__EXERCISE DETAILS__: From the entries that follow, pick out all lines holding "pixels".
[START OF MATERIAL FOR THIS EXERCISE]
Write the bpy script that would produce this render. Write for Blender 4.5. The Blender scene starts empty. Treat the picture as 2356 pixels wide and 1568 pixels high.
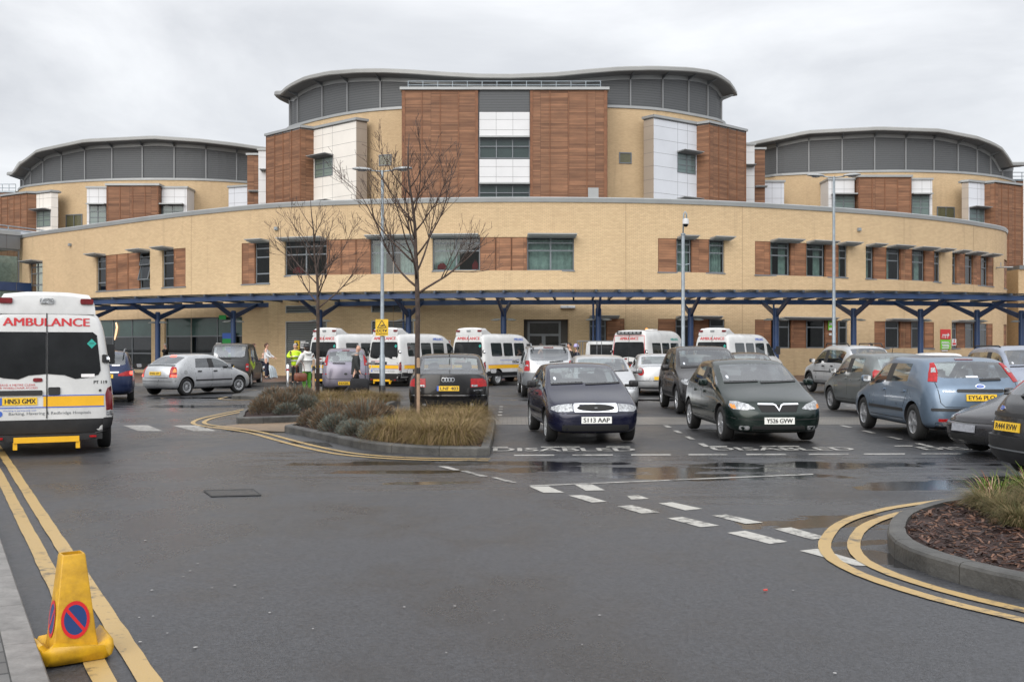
import bpy, bmesh, math, random
from mathutils import Vector, Matrix
from mathutils.bvhtree import BVHTree
from mathutils.geometry import delaunay_2d_cdt
R=math.radians; PI=math.pi
random.seed(7)
SC=bpy.context.scene; COL=SC.collection
# ------------------------------------------------------------------ survey helpers
# the photograph was surveyed in a 2356 x 1568 frame: focal length 2356, horizon at 799, eye 1.66 m
F=2356.0; CX=1178.0; HY=799.0; EYE=1.66
def gnd(x,y,z=0.0):
    Z=(EYE-z)*F/(y-HY); return Vector(((x-CX)/F*Z,Z,z))
def at(x,y,Z): return Vector(((x-CX)/F*Z,Z,EYE+(HY-y)/F*Z))
def plan(pts,h):
    out=[]
    for x,y in pts:
        Z=(h-EYE)*F/(HY-y); out.append(((x-CX)/F*Z,Z))
    return out
def spline(P,n=8,closed=False):
    P=[Vector((p[0],p[1])) for p in P]; N=len(P); out=[]
    for i in range(N if closed else N-1):
        if closed: a,b,c,d=P[(i-1)%N],P[i],P[(i+1)%N],P[(i+2)%N]
        else: a,b,c,d=P[max(i-1,0)],P[i],P[i+1],P[min(i+2,N-1)]
        for k in range(n):
            t=k/n
            out.append(0.5*((2*b)+(c-a)*t+(2*a-5*b+4*c-d)*t*t+(3*b-a-3*c+d)*t**3))
    if not closed: out.append(P[-1])
    return out
class Curve:
    "plan curve; side = outward normal towards the viewer"
    def __init__(s,pts,closed=False):
        s.p=[Vector((a[0],a[1])) for a in pts]; s.closed=closed
        if closed: s.p.append(s.p[0].copy())
        s.s=[0.0]
        for a,b in zip(s.p,s.p[1:]): s.s.append(s.s[-1]+(b-a).length)
        s.L=s.s[-1]; n=len(s.p); s.n=[]
        for i in range(n):
            if closed:
                a=s.p[(i-1) if i>0 else n-2]; b=s.p[(i+1) if i<n-1 else 1]
            else: a=s.p[max(i-1,0)]; b=s.p[min(i+1,n-1)]
            t=(b-a).normalized(); s.n.append(Vector((t.y,-t.x)))
    def at(s,q,d=0.0):
        q=min(max(q,0),s.L-1e-6); lo=0; hi=len(s.s)-1
        while hi-lo>1:
            m=(lo+hi)//2
            if s.s[m]<=q: lo=m
            else: hi=m
        t=(q-s.s[lo])/max(s.s[hi]-s.s[lo],1e-9)
        n=(s.n[lo].lerp(s.n[hi],t)).normalized()
        return s.p[lo].lerp(s.p[hi],t)+n*d
    def hit(s,x):
        "arc length where the sight line of survey column x meets the curve (nearest)"
        k=(x-CX)/F; best=None
        for i,(a,b) in enumerate(zip(s.p,s.p[1:])):
            fa=a.x-k*a.y; fb=b.x-k*b.y
            if fa*fb<=0 and fa!=fb:
                t=fa/(fa-fb); y=a.y+(b.y-a.y)*t
                if best is None or y<best[0]: best=(y,s.s[i]+(s.s[i+1]-s.s[i])*t)
        if best is None:
            i=min(range(len(s.p)),key=lambda i:abs(s.p[i].x-k*s.p[i].y)); return s.s[i]
        return best[1]
    def off(s,d): return Curve([(p.x+n.x*d,p.y+n.y*d) for p,n in zip(s.p,s.n)])
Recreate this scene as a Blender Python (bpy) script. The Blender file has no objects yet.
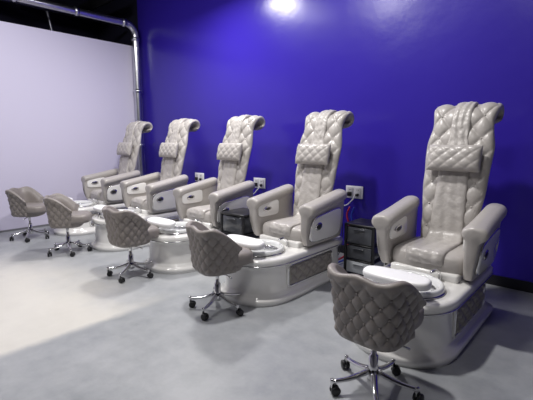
import bpy, bmesh, math, random
from mathutils import Vector, Matrix
random.seed(4)
scene = bpy.context.scene
try:
    scene.view_settings.view_transform = 'Standard'
    scene.view_settings.look = 'None'
except Exception: pass
pi = math.pi
# ------------------------------------------------------------ materials
def mat(name, col, rough=0.5, metal=0.0, bump=0.0, bscale=20, var=0.0, vscale=3, coat=0.0, spec=0.5, bdist=0.01, bdetail=4):
    m = bpy.data.materials.new(name); m.use_nodes = True
    nt = m.node_tree; b = nt.nodes['Principled BSDF']
    b.inputs['Base Color'].default_value = (*col, 1)
    b.inputs['Roughness'].default_value = rough
    b.inputs['Metallic'].default_value = metal
    b.inputs['Coat Weight'].default_value = coat
    b.inputs['Specular IOR Level'].default_value = spec
    tc = nt.nodes.new('ShaderNodeTexCoord')
    if bump > 0:
        n = nt.nodes.new('ShaderNodeTexNoise'); n.inputs['Scale'].default_value = bscale; n.inputs['Detail'].default_value = bdetail
        bp = nt.nodes.new('ShaderNodeBump'); bp.inputs['Strength'].default_value = bump; bp.inputs['Distance'].default_value = bdist
        nt.links.new(tc.outputs['Object'], n.inputs['Vector'])
        nt.links.new(n.outputs['Fac'], bp.inputs['Height']); nt.links.new(bp.outputs['Normal'], b.inputs['Normal'])
    if var > 0:
        n = nt.nodes.new('ShaderNodeTexNoise'); n.inputs['Scale'].default_value = vscale; n.inputs['Detail'].default_value = 5
        r = nt.nodes.new('ShaderNodeMapRange'); r.inputs[3].default_value = 1-var; r.inputs[4].default_value = 1+var
        mx = nt.nodes.new('ShaderNodeVectorMath'); mx.operation = 'SCALE'; mx.inputs[0].default_value = col
        nt.links.new(tc.outputs['Object'], n.inputs['Vector']); nt.links.new(n.outputs['Fac'], r.inputs[0])
        nt.links.new(r.outputs[0], mx.inputs['Scale']); nt.links.new(mx.outputs[0], b.inputs['Base Color'])
    return m
M_leather = mat('grey_leather', (0.43,0.405,0.385), 0.32, bump=0.2, bscale=35, var=0.06)
M_runner = mat('wrinkled_leather', (0.45,0.425,0.405), 0.32, bump=0.6, bscale=13, var=0.08, bdist=0.02, bdetail=3)
M_stool = mat('taupe_leather', (0.25,0.225,0.21), 0.42, bump=0.25, bscale=35, var=0.06)
M_panel = mat('base_panel_leather', (0.27,0.25,0.23), 0.4, bump=0.2, bscale=30)
M_pearl = mat('pearl_shell', (0.80,0.79,0.77), 0.12, coat=0.7, var=0.03)
M_bowl = mat('basin_enamel', (0.80,0.81,0.81), 0.06, coat=1.0)
M_white = mat('white_pad', (0.90,0.90,0.91), 0.35)
M_chrome = mat('chrome', (0.72,0.72,0.73), 0.12, metal=1.0)
M_duct = mat('galvanised_steel', (0.62,0.63,0.66), 0.28, metal=1.0, bump=0.2, bscale=9)
M_conduit = mat('dark_conduit_steel', (0.25,0.25,0.28), 0.4, metal=1.0)
M_black = mat('black_plastic', (0.012,0.012,0.014), 0.35)
M_dark = mat('dark_recess', (0.03,0.03,0.03), 0.4)
M_drawer = mat('smoke_drawer', (0.06,0.064,0.075), 0.15, coat=0.4)
M_drawer2 = mat('clear_drawer', (0.42,0.44,0.47), 0.2, coat=0.4)
M_blue = mat('blue_paint', (0.032,0.017,0.32), 0.25, bump=0.15, bscale=3.0, var=0.06, vscale=1.2, bdist=0.03, spec=0.5)
M_part = mat('white_partition_paint', (0.66,0.63,0.78), 0.6, var=0.015, vscale=0.8)
M_roomw = mat('grey_wall_paint', (0.18,0.18,0.20), 0.7)
M_ceil = mat('black_ceiling', (0.010,0.010,0.016), 0.8, bump=0.4, bscale=4)
M_void = mat('dark_upper_wall', (0.009,0.008,0.028), 0.8)
M_base = mat('black_baseboard', (0.01,0.01,0.014), 0.4)
M_red = mat('red_hose', (0.5,0.02,0.03), 0.4)
M_bl = mat('blue_hose', (0.02,0.06,0.5), 0.4)
M_cable = mat('white_cable', (0.7,0.7,0.72), 0.4)

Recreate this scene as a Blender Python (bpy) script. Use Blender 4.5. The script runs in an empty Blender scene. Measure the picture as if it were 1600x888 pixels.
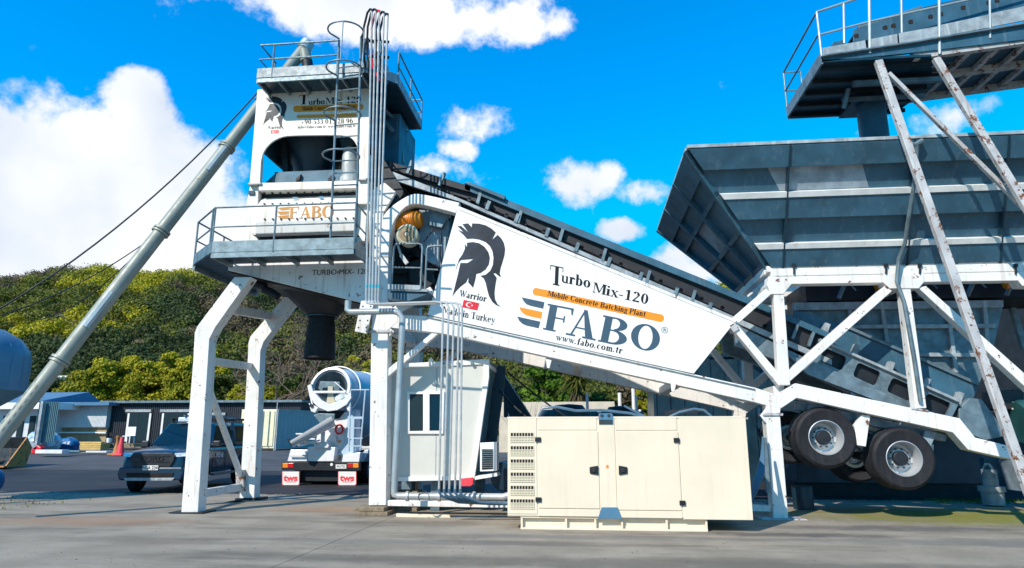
[END OF MATERIAL FOR THIS EXERCISE]
__ANSWER TO THE PROBLEM__:
Write the bpy script that would produce this render. Write for Blender 4.5. The Blender scene starts empty. Treat the picture as 2356 pixels wide and 1568 pixels high.
Recreate this scene as a Blender Python (bpy) script. Use Blender 4.5. The script runs in an empty Blender scene. Measure the picture as if it were 1600x888 pixels.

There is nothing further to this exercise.